For competitive swimmers, winning a race is inseparable from how they start it. The technique and speed of their dive off of the starting block and into the pool can affect their final race time by up to 26 percent. The very beginning impacts it all. Just as swimmers hone the particulars of their start until they’re poised to win, we can mold and shape our morning routine to set us up for a stellar performance in the race of our day. Here are my top five tips for daily success.

Automate Tasks Overnight.

Want to wake up feeling accomplished? Get your phone to moonlight for you. Schedule automated tasks to happen at night so you can rise knowing you’ve already cut into your to-do list. Have your groceries delivered via Instacart, or use Filld to get your car’s gas tank filled. How many times have you clicked “Remind Me Tomorrow” for that big software update? Why not schedule it for one a.m. when the only task at hand is counting sheep? Schedule these must-dos to cross the finish line while you’re sleeping, and voila, you’ve got fewer things to take care of during your precious waking hours.

Stop Snoozing.
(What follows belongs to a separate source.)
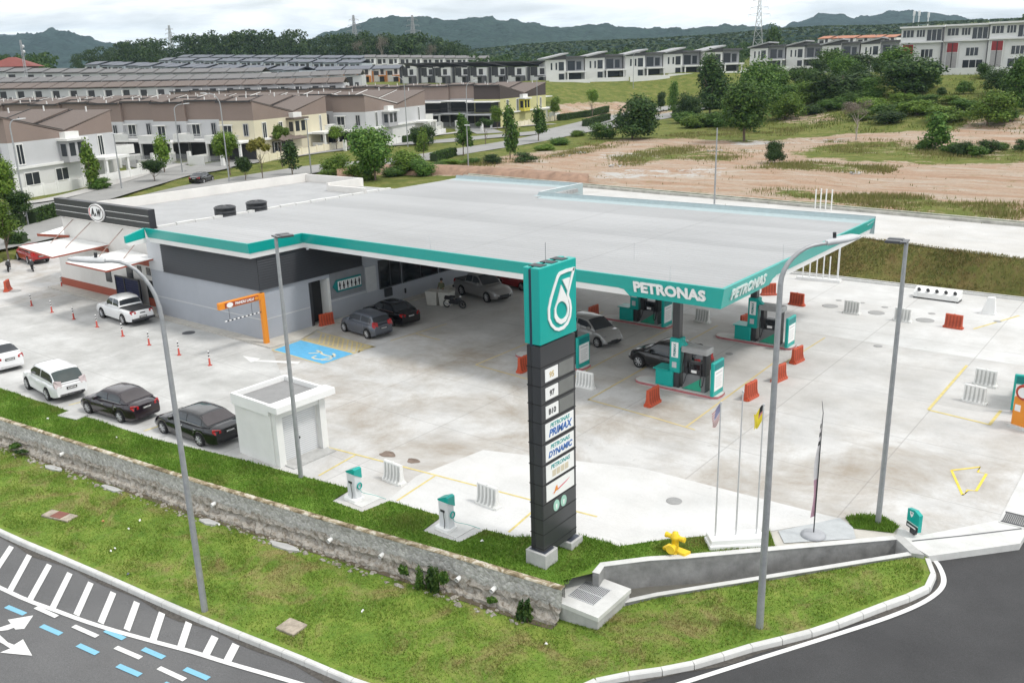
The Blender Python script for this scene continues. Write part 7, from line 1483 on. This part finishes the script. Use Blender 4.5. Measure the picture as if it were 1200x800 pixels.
TL+=[('shrub','scrubby bush of the thicket on the slope below the apartments',x,y,y-h*1.55,w_*1.12,'bush',c,k%6,0) for k,(x,y,h,w_,c) in enumerate(((930,126,14,32,'B'),(905,122,14,30,'M'),(1000,122,12,34,'M'),(1020,130,12,36,'B'),(1045,136,12,40,'M'),(1075,135,14,44,'B'),(1105,142,14,42,'B'),(1130,130,10,30,'M'),(1060,122,10,30,'B'),(1085,122,9,26,'M'),(1040,146,13,34,'D'),(1010,140,10,30,'B'),(870,150,14,30,'M'),(836,148,12,36,'M'),(812,150,12,30,'B'),(800,144,10,30,'M'),(1180,142,12,36,'M'),(1170,128,10,30,'B'),(1115,122,8,26,'B'),(980,128,10,28,'M'),(950,134,9,26,'D'),(1200,120,12,30,'M')))]
TL+=[('shrub','scrubby bush on the road bank behind the canopy',x,y,y-h,w_,'bush',c,k%6,0) for k,(x,y,h,w_,c) in enumerate(((415,208,20,30,'B'),(462,206,12,28,'M'),(510,198,10,24,'M'),(530,194,9,26,'B'),(555,192,9,26,'M'),(575,192,14,30,'D'),(615,190,14,30,'D'),(640,176,8,24,'B'),(655,170,10,24,'M'),(385,210,14,24,'B'),(430,212,10,20,'B'),(676,160,9,20,'B')))]
for i,a in enumerate(TL):
    nm,l,px,py,ty,wd,sh,lm,var,tr=a; big=wd>40
    grp={'leafy shrub in':'shrubs on the bare soil','scrubby bush of':'bushes of the slope thicket','scrubby bush on':'bushes on the road bank','small scrubby clump':'scrubby clumps on the bare soil'}.get(' '.join(l.split()[:3]))
    if nm in('young_tree',) or (sh=='tall' and not big): tree(nm,l,px,py,ty,wd,sh,lm,var,1500,.045,tr,grp,None,'tree'); continue
    n=8500 if (big or py>180) else 3600
    tree(nm,l,px,py,ty,wd,sh,lm,var,n,{'col':.03}.get(sh,.03 if not big else .024) if sh!='umb' else (.03 if lm!='G' else .012),tr,grp,None,'bush' if nm=='shrub' else 'tree')
for k,(px,py,ty,wd,lm,l) in enumerate(((905,112,66,40,'M','dense green tree filling the gap beside the big round trees'),(945,108,74,34,'M','rounded green tree above the bright shrub'),(985,96,56,36,'M','rounded green tree between the reddish tree and the dark crown'),(920,140,104,44,'B','wide bright bush tree low in the thicket'),(1020,118,84,34,'M','green tree in the gap left of the very large dark tree'),(1085,104,70,30,'M','green tree peeping out right of the very large dark tree'),(1175,110,74,40,'D','dark dense tree left of the tall dark tree at the right edge'),(858,150,108,40,'M','lower green tree behind the big dense round tree'),(810,140,100,34,'D','dark tree left of the tall brownish tree'),(1000,108,66,40,'D','dark dense tree beside the wide dark crown'))):
    tree('big_tree',l,px,py,ty,wd,'wide',lm,4+k%3,7000,.022,.03)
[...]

Get Your Pet on a Schedule.

Struggling to get out of bed? If you have a pet, build a morning routine that includes their care. Try feeding them consistently at your ideal wake-up time. They’ll come to expect breakfast at the same time each day, and as they’re much less flexible than your snooze button (and infinitely cuter), they’ll pressure you to get on your feet and into the kitchen. And since you’re in the kitchen…

Hydrate and Eat Breakfast.

Though you’ve heard it a thousand times, this sage advice is no joke — breakfast really is the most important meal of the day. Start with a big glass of water to prime your metabolism and make up for the dehydration that occurs while you’re sleeping. Your brain is about 70 percent water. Staying hydrated boosts your ability to stay focused and alert.  Next choose a simple, balanced meal to kick your body and brain into gear. Avoid sugary meals to dodge the post-sugar rush slump. Low-glycemic foods like oatmeal, nuts, fresh fruit, and eggs are great options. They take a longer time to digest (which means your blood sugar levels won’t rapidly spike and plummet), leaving you with sustained energy throughout the day.

Establish a Work Uniform.

Too many options can overwhelm our brains. Research shows that the brain loses efficiency somewhere beyond 15 potential choices. The hangup is Choice Overload. To save your brainpower for bigger decisions, create a template that can act as your go-to work outfit. Then, organize those items to hang right beside each other in your closet. Black pants and a button up shirt. Done. A dress with a grey cardigan and tights. Easy. Figure out what attire makes sense for your typical day. If you narrow down the number of possibilities to items that fit within your work template, you’ll spend less time in your closet and more time taking on your day.

Set Reasonable Goals.

Most of us know what it feels like to reach the end of a hectic day only to find key items on a to-do list lingering almost mockingly as they stretch into tomorrow unchecked. This often happens because we aim to accomplish more than one day actually allows for. Do your best to set reasonable goals as you’re forming your list. Chart out every hour if it’s helpful. If you need to scribble down each task that’s on your mind to gain a little peace, make a master list for the week, and break the tasks down by day. If the days are too packed, weed out or reschedule what’s inessential. You’ll be more focused knowing that there is, in fact, enough time for each thing you need to do. Let’s be honest — fully conquering a to-do list just feels good. Take time to refine your morning habits, and you’ll set yourself up for victory right at the start.